- [Objective] Take the data that follows and retype it word for word.

(Items listed in a dataset)
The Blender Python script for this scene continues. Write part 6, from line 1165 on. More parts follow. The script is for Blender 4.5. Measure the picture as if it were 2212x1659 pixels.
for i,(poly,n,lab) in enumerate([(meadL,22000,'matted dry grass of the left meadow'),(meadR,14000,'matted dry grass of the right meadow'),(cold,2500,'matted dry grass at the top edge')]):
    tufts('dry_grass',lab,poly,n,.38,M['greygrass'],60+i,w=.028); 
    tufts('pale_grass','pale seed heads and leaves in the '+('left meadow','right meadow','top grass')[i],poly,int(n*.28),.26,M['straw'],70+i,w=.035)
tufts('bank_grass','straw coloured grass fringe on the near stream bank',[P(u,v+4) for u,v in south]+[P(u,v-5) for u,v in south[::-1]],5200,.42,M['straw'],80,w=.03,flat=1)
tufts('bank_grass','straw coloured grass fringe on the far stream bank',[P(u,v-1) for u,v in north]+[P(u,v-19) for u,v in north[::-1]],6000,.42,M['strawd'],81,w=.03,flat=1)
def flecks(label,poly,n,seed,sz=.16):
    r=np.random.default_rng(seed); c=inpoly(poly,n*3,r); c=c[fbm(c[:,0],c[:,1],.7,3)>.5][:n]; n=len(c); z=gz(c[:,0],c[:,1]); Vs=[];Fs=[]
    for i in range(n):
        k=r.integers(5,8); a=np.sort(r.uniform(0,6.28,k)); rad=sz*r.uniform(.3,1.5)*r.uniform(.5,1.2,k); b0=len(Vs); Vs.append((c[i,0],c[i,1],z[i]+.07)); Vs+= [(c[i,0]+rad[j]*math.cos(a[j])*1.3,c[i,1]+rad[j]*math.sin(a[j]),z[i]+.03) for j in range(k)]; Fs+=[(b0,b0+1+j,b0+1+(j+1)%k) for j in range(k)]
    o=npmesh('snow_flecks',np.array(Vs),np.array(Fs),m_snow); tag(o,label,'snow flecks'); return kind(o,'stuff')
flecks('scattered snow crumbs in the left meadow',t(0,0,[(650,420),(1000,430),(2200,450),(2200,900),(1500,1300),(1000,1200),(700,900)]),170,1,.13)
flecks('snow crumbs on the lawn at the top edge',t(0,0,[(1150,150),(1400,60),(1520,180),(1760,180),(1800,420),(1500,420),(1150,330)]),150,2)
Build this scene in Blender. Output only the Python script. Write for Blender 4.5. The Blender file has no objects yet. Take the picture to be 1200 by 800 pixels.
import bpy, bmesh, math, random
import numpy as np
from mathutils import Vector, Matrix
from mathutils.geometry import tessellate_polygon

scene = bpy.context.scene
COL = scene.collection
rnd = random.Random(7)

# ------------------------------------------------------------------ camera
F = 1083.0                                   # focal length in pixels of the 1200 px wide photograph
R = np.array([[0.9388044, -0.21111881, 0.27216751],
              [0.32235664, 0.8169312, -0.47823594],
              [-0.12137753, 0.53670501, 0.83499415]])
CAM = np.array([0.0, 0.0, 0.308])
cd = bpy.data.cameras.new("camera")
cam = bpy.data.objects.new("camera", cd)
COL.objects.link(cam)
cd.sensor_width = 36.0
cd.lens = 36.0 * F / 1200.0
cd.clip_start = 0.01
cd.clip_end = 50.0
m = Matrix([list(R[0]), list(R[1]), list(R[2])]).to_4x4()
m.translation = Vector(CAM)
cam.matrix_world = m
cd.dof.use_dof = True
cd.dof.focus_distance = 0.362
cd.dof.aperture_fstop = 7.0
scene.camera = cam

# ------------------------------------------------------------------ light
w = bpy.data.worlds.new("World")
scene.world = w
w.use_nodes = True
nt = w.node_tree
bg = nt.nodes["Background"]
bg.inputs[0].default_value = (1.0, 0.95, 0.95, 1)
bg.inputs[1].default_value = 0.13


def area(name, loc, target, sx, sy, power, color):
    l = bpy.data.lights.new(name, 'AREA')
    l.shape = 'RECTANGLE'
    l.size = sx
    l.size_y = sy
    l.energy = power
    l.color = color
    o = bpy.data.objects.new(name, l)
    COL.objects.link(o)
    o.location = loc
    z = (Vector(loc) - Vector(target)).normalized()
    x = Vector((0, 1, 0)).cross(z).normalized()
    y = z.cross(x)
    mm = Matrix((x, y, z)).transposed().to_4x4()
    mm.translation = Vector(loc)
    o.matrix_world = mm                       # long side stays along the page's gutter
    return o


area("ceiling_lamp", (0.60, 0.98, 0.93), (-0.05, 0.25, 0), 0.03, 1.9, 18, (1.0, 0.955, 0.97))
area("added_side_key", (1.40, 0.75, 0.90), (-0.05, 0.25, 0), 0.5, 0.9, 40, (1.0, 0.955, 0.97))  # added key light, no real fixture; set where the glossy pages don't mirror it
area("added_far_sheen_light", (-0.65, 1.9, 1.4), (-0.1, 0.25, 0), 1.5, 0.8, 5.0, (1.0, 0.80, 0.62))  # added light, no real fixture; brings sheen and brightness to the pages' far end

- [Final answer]
The Blender Python script for this scene continues. Write part 6, from line 1165 on. More parts follow. The script is for Blender 4.5. Measure the picture as if it were 2212x1659 pixels.
for i,(poly,n,lab) in enumerate([(meadL,22000,'matted dry grass of the left meadow'),(meadR,14000,'matted dry grass of the right meadow'),(cold,2500,'matted dry grass at the top edge')]):
    tufts('dry_grass',lab,poly,n,.38,M['greygrass'],60+i,w=.028); 
    tufts('pale_grass','pale seed heads and leaves in the '+('left meadow','right meadow','top grass')[i],poly,int(n*.28),.26,M['straw'],70+i,w=.035)
tufts('bank_grass','straw coloured grass fringe on the near stream bank',[P(u,v+4) for u,v in south]+[P(u,v-5) for u,v in south[::-1]],5200,.42,M['straw'],80,w=.03,flat=1)
tufts('bank_grass','straw coloured grass fringe on the far stream bank',[P(u,v-1) for u,v in north]+[P(u,v-19) for u,v in north[::-1]],6000,.42,M['strawd'],81,w=.03,flat=1)
def flecks(label,poly,n,seed,sz=.16):
    r=np.random.default_rng(seed); c=inpoly(poly,n*3,r); c=c[fbm(c[:,0],c[:,1],.7,3)>.5][:n]; n=len(c); z=gz(c[:,0],c[:,1]); Vs=[];Fs=[]
    for i in range(n):
        k=r.integers(5,8); a=np.sort(r.uniform(0,6.28,k)); rad=sz*r.uniform(.3,1.5)*r.uniform(.5,1.2,k); b0=len(Vs); Vs.append((c[i,0],c[i,1],z[i]+.07)); Vs+= [(c[i,0]+rad[j]*math.cos(a[j])*1.3,c[i,1]+rad[j]*math.sin(a[j]),z[i]+.03) for j in range(k)]; Fs+=[(b0,b0+1+j,b0+1+(j+1)%k) for j in range(k)]
    o=npmesh('snow_flecks',np.array(Vs),np.array(Fs),m_snow); tag(o,label,'snow flecks'); return kind(o,'stuff')
flecks('scattered snow crumbs in the left meadow',t(0,0,[(650,420),(1000,430),(2200,450),(2200,900),(1500,1300),(1000,1200),(700,900)]),170,1,.13)
flecks('snow crumbs on the lawn at the top edge',t(0,0,[(1150,150),(1400,60),(1520,180),(1760,180),(1800,420),(1500,420),(1150,330)]),150,2)
Build this scene in Blender. Output only the Python script. Write for Blender 4.5. The Blender file has no objects yet. Take the picture to be 1200 by 800 pixels.
import bpy, bmesh, math, random
import numpy as np
from mathutils import Vector, Matrix
from mathutils.geometry import tessellate_polygon

scene = bpy.context.scene
COL = scene.collection
rnd = random.Random(7)

# ------------------------------------------------------------------ camera
F = 1083.0                                   # focal length in pixels of the 1200 px wide photograph
R = np.array([[0.9388044, -0.21111881, 0.27216751],
              [0.32235664, 0.8169312, -0.47823594],
              [-0.12137753, 0.53670501, 0.83499415]])
CAM = np.array([0.0, 0.0, 0.308])
cd = bpy.data.cameras.new("camera")
cam = bpy.data.objects.new("camera", cd)
COL.objects.link(cam)
cd.sensor_width = 36.0
cd.lens = 36.0 * F / 1200.0
cd.clip_start = 0.01
cd.clip_end = 50.0
m = Matrix([list(R[0]), list(R[1]), list(R[2])]).to_4x4()
m.translation = Vector(CAM)
cam.matrix_world = m
cd.dof.use_dof = True
cd.dof.focus_distance = 0.362
cd.dof.aperture_fstop = 7.0
scene.camera = cam

# ------------------------------------------------------------------ light
w = bpy.data.worlds.new("World")
scene.world = w
w.use_nodes = True
nt = w.node_tree
bg = nt.nodes["Background"]
bg.inputs[0].default_value = (1.0, 0.95, 0.95, 1)
bg.inputs[1].default_value = 0.13


def area(name, loc, target, sx, sy, power, color):
    l = bpy.data.lights.new(name, 'AREA')
    l.shape = 'RECTANGLE'
    l.size = sx
    l.size_y = sy
    l.energy = power
    l.color = color
    o = bpy.data.objects.new(name, l)
    COL.objects.link(o)
    o.location = loc
    z = (Vector(loc) - Vector(target)).normalized()
    x = Vector((0, 1, 0)).cross(z).normalized()
    y = z.cross(x)
    mm = Matrix((x, y, z)).transposed().to_4x4()
    mm.translation = Vector(loc)
    o.matrix_world = mm                       # long side stays along the page's gutter
    return o


area("ceiling_lamp", (0.60, 0.98, 0.93), (-0.05, 0.25, 0), 0.03, 1.9, 18, (1.0, 0.955, 0.97))
area("added_side_key", (1.40, 0.75, 0.90), (-0.05, 0.25, 0), 0.5, 0.9, 40, (1.0, 0.955, 0.97))  # added key light, no real fixture; set where the glossy pages don't mirror it
area("added_far_sheen_light", (-0.65, 1.9, 1.4), (-0.1, 0.25, 0), 1.5, 0.8, 5.0, (1.0, 0.80, 0.62))  # added light, no real fixture; brings sheen and brightness to the pages' far end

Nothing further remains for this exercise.